#### [Instructions to follow]
The line containing "mb.build('brick_wall', M['brick'], house)['label']" marks the end: extract everything from the first line of the data through that line, exactly, with no pictures.

#### [Data section]
──────────

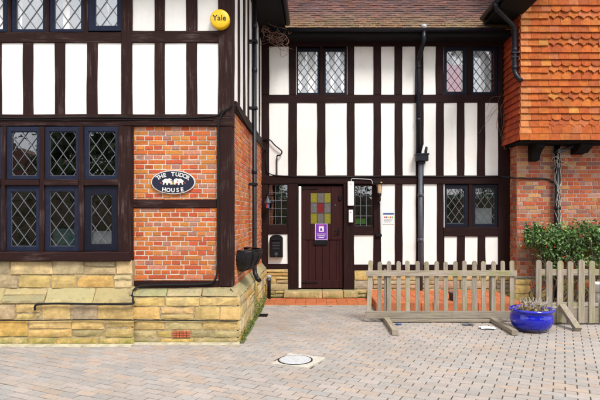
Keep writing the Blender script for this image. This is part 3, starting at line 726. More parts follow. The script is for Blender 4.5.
# right wing roof
mb = MB(); xr, zr = 3.22, 5.33
slab(mb, (xr,12.0,zr+0.02), (xr,8.5,zr+0.02), (6.0,8.5,zr+3.2), (6.0,12.0,zr+3.2), 0.1); slab(mb, (8.8,8.5,zr+0.02), (8.8,12.0,zr+0.02), (6.0,12.0,zr+3.2), (6.0,8.5,zr+3.2), 0.1)
mb.build('roof', M['roof_plain'], house)
mb = MB(); mb.box(xr, xr+0.02, 8.5, 9.95, zr-0.10, zr+0.03); mb.box(xr+0.02, 3.75, 8.5, 10.1, zr-0.085, zr-0.06); mb.build('soffit', M['soffit'], house)
mb = MB(); half_gutter(mb, (xr-0.05,8.5,zr+0.02), (xr-0.05,9.85,zr+0.02), 0.055, (-1,0,0)); mb.build('gutter', M['pipe'], house)

# ---- right wing: brick below, tile hanging above
XR = 3.825; xend = 7.6; zpl = 0.44; zbt = 2.93
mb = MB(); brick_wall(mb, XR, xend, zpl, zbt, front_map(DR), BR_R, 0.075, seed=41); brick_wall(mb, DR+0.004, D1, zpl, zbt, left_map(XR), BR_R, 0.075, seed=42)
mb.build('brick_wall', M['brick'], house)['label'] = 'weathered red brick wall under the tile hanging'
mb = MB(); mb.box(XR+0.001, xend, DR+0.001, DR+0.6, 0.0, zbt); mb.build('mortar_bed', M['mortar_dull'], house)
mb = MB(); stone_wall(mb, XR-0.06, xend, [(0,0.14,None),(0.14,0.30,None),(0.30,0.41,None),(0.41,0.47,[(0.22,0.20,0.18),(0.3,0.27,0.22)])], front_map(DR-0.05), 44, (0.2,0.5))
rdx = random.Random(3)
mb.build('stone_plinth', M['stone'], house)
mb = MB(); mb.box(XR-0.05, xend, DR-0.035, DR, 0, 0.46); mb.build('mortar_bed', M['stone_mortar'], house)
for (x0, x1, z0) in ((530,546,0.22),(548,556,0.16),(575,592,0.2)):     # patches of brick let into the plinth
    mb = MB(); brick_wall(mb, PX(x0,DR-.07), PX(x1,DR-.07), z0, z0+0.15, front_map(DR-0.062), [(0.50,0.10,0.04),(0.52,0.13,0.05)], 0.075, seed=int(x0)); mb.build('brick_patch', M['brick'], house)
OT = [(0.43,0.098,0.016),(0.46,0.118,0.020),(0.39,0.084,0.017),(0.45,0.125,0.022),(0.37,0.086,0.022),(0.47,0.135,0.028),(0.41,0.090,0.015),(0.43,0.108,0.018)]
gauge = 0.1222; tw = 0.181
mb = MB(); rd = random.Random(21)
XT = PX(521.5,DT)
def tile(u0, u1, z, mp, col, kind, out=0.0):
    a, b = u0+0.002, u1-0.002; m = (a+b)/2; top = z+gauge*1.45; th = 0.02; tilt = 0.045
    lift = rd.uniform(-0.002,0.005)
    if kind == 'scallop': low = [(m+(b-a)/2*math.cos(t), z+0.052+0.056*math.sin(t)) for t in [math.pi+math.pi*i/10 for i in range(11)]]
    elif kind == 'point': low = [(a,z+0.055),(a+(b-a)*0.14,z+0.038),(a+(b-a)*0.24,z+0.040),(m,z-0.008),(b-(b-a)*0.24,z+0.040),(b-(b-a)*0.14,z+0.038),(b,z+0.055)]
    else: low = [(a,z+rd.uniform(-0.003,0.003)),(b,z+rd.uniform(-0.003,0.003))]
    pts = low+[(b,top),(a,top)]
    def o_(zz): return out+tilt*(1-(zz-z)/(gauge*1.45))+0.006+lift
    n = len(pts); base = len(mb.v)
    for u, zz in pts: mb.v.append(mp(u, o_(zz)+0.003, zz))
    for u, zz in pts: mb.v.append(mp(u, max(0.0005, o_(zz)+0.003-th*1.3), zz))
    mb.face(tuple(range(base, base+n)), col)
    for k in range(n-1): mb.face((base+k+1, base+k, base+n+k, base+n+k+1), col)
    mb.face((base, base+n-1, base+2*n-1, base+n), col)
rows = 21
for r in range(rows):
    z = zbt+0.035+r*gauge; kind = ('plain','plain','point','scallop')[r % 4]
    flare = 0.05*max(0, 1-r/2.5)
    u = XT; k = 0; sh = 0.0 if r % 2 == 0 else tw/2
    edges = [XT-flare*0.8-0.03, XT+tw*0.62+ (sh*0.5)]
    while edges[-1] < xend: edges.append(edges[-1]+tw*(1+rd.uniform(-0.02,0.02)))
    for i in range(len(edges)-1):
        a, b = edges[i], edges[i+1]; xm = (a+b)/2
        orn = PX(546,DT) < xm < PX(597,DT) or PX(640,DT) < xm < PX(690,DT)
        kd = kind if orn else 'plain'
        c = jc(rd.choice(OT),0.13,rd)
        if i == 0 and rd.random() < 0.8: c = jc((0.52,0.19,0.06),0.12,rd)
        if rd.random() < 0.03: c = jc((0.54,0.22,0.045),0.1,rd)
        if rd.random() < 0.05: c = jc((0.46,0.14,0.05),0.1,rd)
        tile(a, b, z, front_map(DT-flare), c, kd)
        if kd != 'plain':                                          # the course behind shows in the notches
            cc = jc(rd.choice(OT),0.2,rd); a2 = a
            mb.add([mp for mp in ((a,DT-flare-0.002,z-0.01),(b,DT-flare-0.002,z-0.01),(b,DT-flare-0.002,z+0.09),(a,DT-flare-0.002,z+0.09))], [(0,1,2,3)], cc)
    v = DT-flare-0.02; e2 = [v]
    while e2[-1] < D1+0.05: e2.append(e2[-1]+tw*(0.55 if len(e2) == 1 and r % 2 else 1))
    for i in range(len(e2)-1): tile(e2[i], min(e2[i+1],D1+0.05), z, lambda u_, o_, z_: left_map(XT)(e2[i]+min(e2[i+1],D1+0.05)-u_, o_+flare*0.8, z_), jc(rd.choice([(0.40,0.052,0.014),(0.43,0.066,0.016),(0.36,0.048,0.016)]),0.2,rd), 'plain')  # left-facing return: its shade is mixed into a deeper red tile colour
mb.build('tile_hanging', M['tile'], house)['label'] = 'bright orange hung clay tiles with bands of scalloped and pointed tiles'
mb = MB(); mb.box(XT+0.001, xend, DT+0.001, D1+0.3, zbt+0.04, 8.0); mb.build('wall_backing', M['soffit'], house)
mb = MB(); mb.box(XT-0.02, xend, DT-0.03, D1, zbt-0.0, zbt+0.036); mb.build('soffit', M['soffit'], house)
for x0, x1, zd in ((533.5,542,0.30),(577,589,0.17)):
    mb = MB(); a, b = PX(x0,9.6), PX(x1,9.6)
    prof = [(DR,0.0),(DT+0.05,0.0),(DT+0.05,-0.07),(DT+0.13,-0.10),(DT+0.22,-0.16),(DT+0.28,-zd+0.02),(DR,-zd)]
    n = len(prof); mb.v = [(a,y,zbt+z) for y, z in prof]+[(b,y,zbt+z) for y, z in prof]
    mb.face(tuple(reversed(range(n)))); mb.face(tuple(range(n,2*n)))
    for k in range(n): j = (k+1)%n; mb.face((k, j, n+j, n+k))
    mb.build('bracket', M['soffit'], house)

# ---- room interiors seen through the panes
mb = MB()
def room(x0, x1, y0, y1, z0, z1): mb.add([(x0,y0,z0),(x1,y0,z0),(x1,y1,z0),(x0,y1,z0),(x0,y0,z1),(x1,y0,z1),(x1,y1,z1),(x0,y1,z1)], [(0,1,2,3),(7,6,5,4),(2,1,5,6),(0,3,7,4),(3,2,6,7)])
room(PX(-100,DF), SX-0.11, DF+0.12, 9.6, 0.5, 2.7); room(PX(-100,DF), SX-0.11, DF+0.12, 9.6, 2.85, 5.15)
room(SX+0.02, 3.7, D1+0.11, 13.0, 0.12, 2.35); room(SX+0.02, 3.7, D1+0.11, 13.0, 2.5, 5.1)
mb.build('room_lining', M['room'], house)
mb = MB(); mb.box(PX(-100,DF)-0.05, PX(-100,DF), DF, 9.7, 0, 5.2); mb.build('end_wall', M['plaster'], house)

# ---- rainwater pipes
def pipe(name, pts, r, mat, collars=(), parent=house, clr=1.25, n=12):
    mb = MB(); mb.tube(pts, r, n)
    for z, (x, y) in collars: mb.lathe([(r,-0.035),(r*clr,-0.03),(r*clr,0.03),(r,0.035)], x, y, z, n)
    return mb.build(name, mat, parent)
p8 = (SX+0.085, 8.2)
pipe('downpipe', [(p8[0],p8[1],5.1),(p8[0],p8[1],0.78),(p8[0]+0.01,p8[1]-0.02,0.70),(p8[0]+0.05,p8[1]-0.07,0.62),(p8[0]+0.09,p8[1]-0.12,0.60)], 0.036, M['pipe'], [(3.9,p8),(2.3,p8),(0.95,p8),(4.6,p8)])
mb = MB()
for z in (4.35, 3.3, 2.1): mb.box(SX, p8[0]+0.05, p8[1]-0.05, p8[1]+0.05, z-0.02, z+0.02, 0.004)
mb.build('pipe_clip', M['pipe'], house)
xq = PX(422.6,9.85); xq2 = PX(418.4,D1-0.06); zq = lambda py: PZ(py, D1-0.06)
pipe('downpipe', [(xq,9.74,ze-0.03),(xq,9.74,ze-0.2),(xq-0.005,9.78,ze-0.27),(xq2+0.01,D1-0.08,zq(58)),(xq2,D1-0.065,zq(62)),(xq2,D1-0.065,zq(155))], 0.043, M['pipe'], [(zq(67),(xq2,D1-0.065)),(zq(120),(xq2,D1-0.065))])
mb = MB(); mb.lathe([(0.02,-0.02),(0.05,-0.015),(0.058,0.02),(0.05,0.05),(0.03,0.065)], xq, 9.72, zq(35.5), 14); mb.build('gutter_outlet', M['pale_pipe'], house)
hxc = PX(421.6,D1-0.08)
mb = MB(); w = 0.118; z0, z1 = zq(161.5), zq(154)
mb.box(hxc-w, hxc+w, D1-0.17, D1-0.02, z0, z1, 0.01); mb.box(hxc-w-0.012, hxc+w+0.012, D1-0.182, D1-0.018, z1-0.03, z1+0.004, 0.006)
mb.box(hxc-w*0.5, hxc+w*0.5, D1-0.13, D1-0.03, z0-0.05, z0, 0.01); mb.build('hopper_head', M['pipe'], house)
xh = PX(420.4,D1-0.06)
pipe('downpipe', [(xh,D1-0.07,z0-0.03),(xh,D1-0.07,0.1)], 0.045, M['pipe_grey'], [(zq(195),(xh,D1-0.07)),(zq(240),(xh,D1-0.07))])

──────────

#### [Output for this exercise]
Keep writing the Blender script for this image. This is part 3, starting at line 726. More parts follow. The script is for Blender 4.5.
# right wing roof
mb = MB(); xr, zr = 3.22, 5.33
slab(mb, (xr,12.0,zr+0.02), (xr,8.5,zr+0.02), (6.0,8.5,zr+3.2), (6.0,12.0,zr+3.2), 0.1); slab(mb, (8.8,8.5,zr+0.02), (8.8,12.0,zr+0.02), (6.0,12.0,zr+3.2), (6.0,8.5,zr+3.2), 0.1)
mb.build('roof', M['roof_plain'], house)
mb = MB(); mb.box(xr, xr+0.02, 8.5, 9.95, zr-0.10, zr+0.03); mb.box(xr+0.02, 3.75, 8.5, 10.1, zr-0.085, zr-0.06); mb.build('soffit', M['soffit'], house)
mb = MB(); half_gutter(mb, (xr-0.05,8.5,zr+0.02), (xr-0.05,9.85,zr+0.02), 0.055, (-1,0,0)); mb.build('gutter', M['pipe'], house)

# ---- right wing: brick below, tile hanging above
XR = 3.825; xend = 7.6; zpl = 0.44; zbt = 2.93
mb = MB(); brick_wall(mb, XR, xend, zpl, zbt, front_map(DR), BR_R, 0.075, seed=41); brick_wall(mb, DR+0.004, D1, zpl, zbt, left_map(XR), BR_R, 0.075, seed=42)
mb.build('brick_wall', M['brick'], house)['label'] = 'weathered red brick wall under the tile hanging'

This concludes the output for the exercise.